A poesia de Daniel é forte, tecnicamente apurada e desafiadora: basta uma leitura rápida para ficarmos à sombra e à mercê do Leopardo, que não chega a ser intransponível, mas que dá a oportunidade rara de transcender sem nem mesmo tirar os pés deste mundo doente.
Poros
O
Verde,
Sua pele
ácida. Tocar
os poros
do verde, florir
metálico. Ouvir
sua voz de asa
e sombra.
Olhos, faisões
de cegueira.
Jóias de irada
divindade.
Abelhas e lagostas
amam-se, odeiam-se,
tulipas caem
na goela
do tempo.
Tuas mãos tateiam
a nervura imprecisa
da cicatriz
e não há mar,
nem pão, nem página.
Alucino-te
ao mirar-me
no silencio
de uma laranja
quadrada.
Aqui, nada mais viceja.
Lacraias afogam-me
em tua lágrima
e se fecha a porta
esquerda. Toda palavra
me fere com sua cor.
Quando cessa
o canto, calados,
ouvimo-nos
em um corte
azul.
…
Dante
Um jardim, ver a sombra e além
da estrela, ver a terra
furiosa; tempo
é o que incendeia,
fera — insânia —
esfera; e de esfera
em esfera, afoga
teu suplício
em gruta de ecos.
Chora, do fundo
do olho, clama
ao Deus cabalístico.
Até vislumbrar
a sombra do leopardo;
até saber que forma
é vazio, silêncio
(ou brancura)
culto em palavra
e paisagem.
Até saber que Dor
é um modo de ver
o escuro, outra
hipótese
de luz.
…
O poeta pedólatra
Até
a última carícia
do prazer atípico longe
dos seios estéreis —
plumas ou punhais, não
músculos enrijecidos
de basalto, suor de metal
libidinoso — assim os jaguares
mastigam iguanas de poliéster
sob o sol. Porém, a lenta
desaparição do olhar
(estranha metamorfose)
faz o tempo esférico
ser menos do que o espaço
indefinido pelo tato
— diálogo mudo
entre as mãos e o vazio.
(Fica o consolo das narinas,
o odor — para ele —
tão sweet love, sweet honey
de pés fortes, grandes e sujos
e a voz das palavras, o mar
interminável das vogais.)
O poeta e jornalista Cláudio Daniel nasceu em 1962, em São Paulo. Ele editou a revista Gaia e publicou os livros de poesia Sutra (edição do autor, 1992) e Yumê (Ciência do Acidente, 1999). Em 2000, Daniel participou de uma coletânea de traduções do cubano José Kozer, Geometria da água e outros poemas, publicada pela Fundação Memorial da América Latina.
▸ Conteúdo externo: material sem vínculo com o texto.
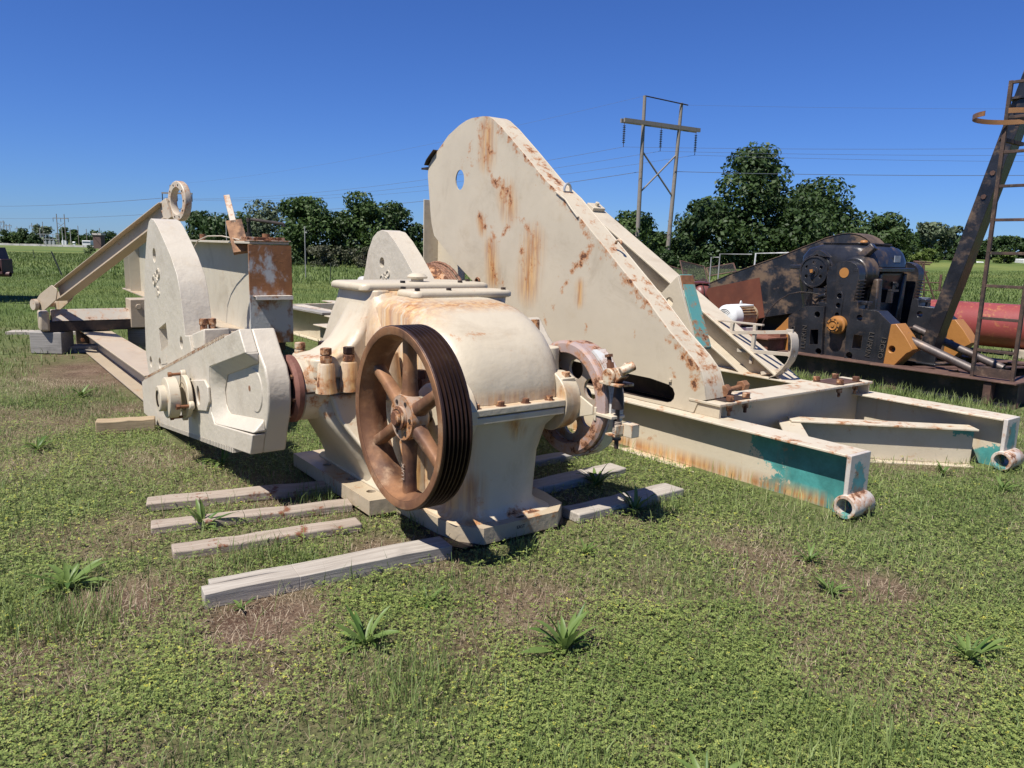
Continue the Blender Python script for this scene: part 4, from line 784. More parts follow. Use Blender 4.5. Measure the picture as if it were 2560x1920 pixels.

O autor colaborou em diversas revistas e jornais literários com poemas, traduções e ensaios entre eles Azougue (SP), Suplemento Literário de Minas Gerais (MG), Dimensão (MG), Cult (SP) e Medusa (PR).
Participou da antologia bilíngüe de poesia brasileira contemporânea organizada por Reynaldo Jiménez publicada na revista Tsé-tsé (Argentina, 2000).